Tuesday, March 4, 2008

Cooking Basics Are What Exactly?

I'm reading this great book called Cooking and Castle Building by Emma Ewing. It was written in 1880. It is just fantastic. I'm only into the 3rd chapter but I am hooked. It is a memoir following 3 wealthy American ladies as they decide that they need to learn how to cook. Their logic for doing this is wonderful. They want their husbands to stop drinking and instead of becoming militant in their involvement with the Temperance movement they have decided that harmonious living is all that is needed to keep their men from drinking. And harmonious living can not be attained if one does not cook well.

These women, wealthy as they were, did not cook at home. They had servants to cook for them. However, they decided that there was no better way to assure good food than to do it themselves. So, they headed off to the country where their mistakes may not be remembered by their peers while they learned.

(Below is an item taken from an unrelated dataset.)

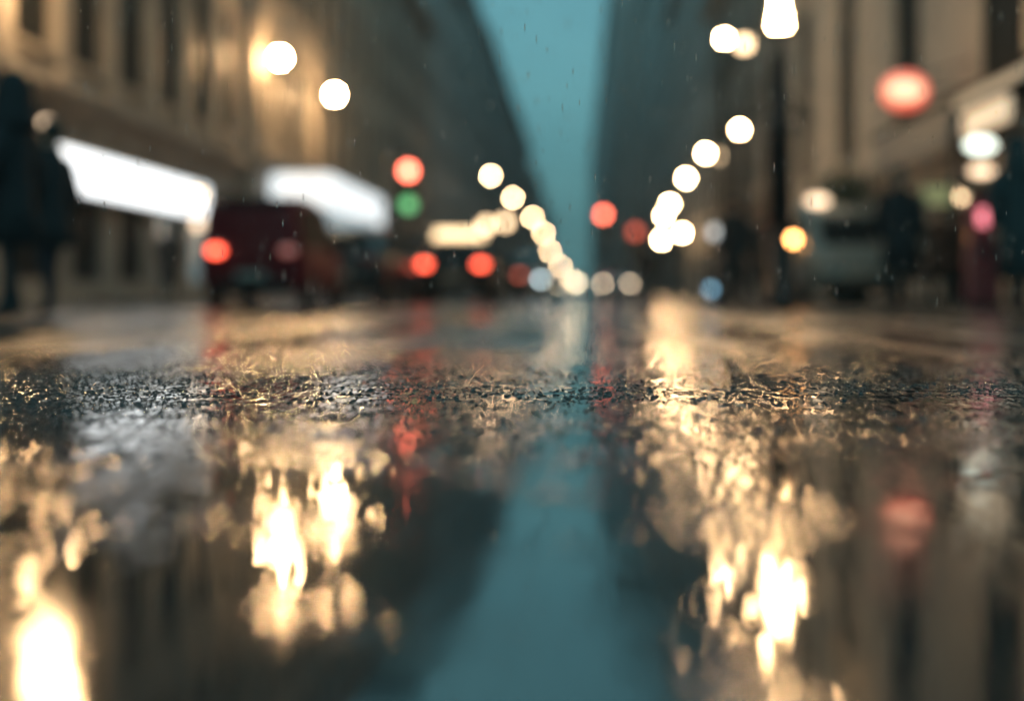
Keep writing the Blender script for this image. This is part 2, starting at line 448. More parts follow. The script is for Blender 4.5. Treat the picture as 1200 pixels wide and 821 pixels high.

I have not read all of the book so I don't know how it will turn out or what all they will learn to cook, but they start out the book learning to cook bread. They chose bread because it was the staple of the diet of the time. Bread was eaten in some form or another at every meal and so was necessary to have whether you baked it yourself or ordered it from a baker.

These women have the right idea. Even 100 years later so many of the country's problems could probably be related back to the fact that people don't cook, especially the obesity epidemic. I would like to cover the same concept as the ones in Cooking and Castle Building here on the Blog but I have a small problem. People don't eat bread nearly as much as they did in the 1800's. So what are the basics of cooking for the modern day?

I asked the girls I work with and we came up with Coffee and and eggs are things that everyone needs to know how to make and most people don't know.

What other things are basics that people need to know? Post your thoughts.

1 comment:

Mary said...

everyone needs to know how to make at least one entre really well. This is so that they can cook to impress a date or visiting relative.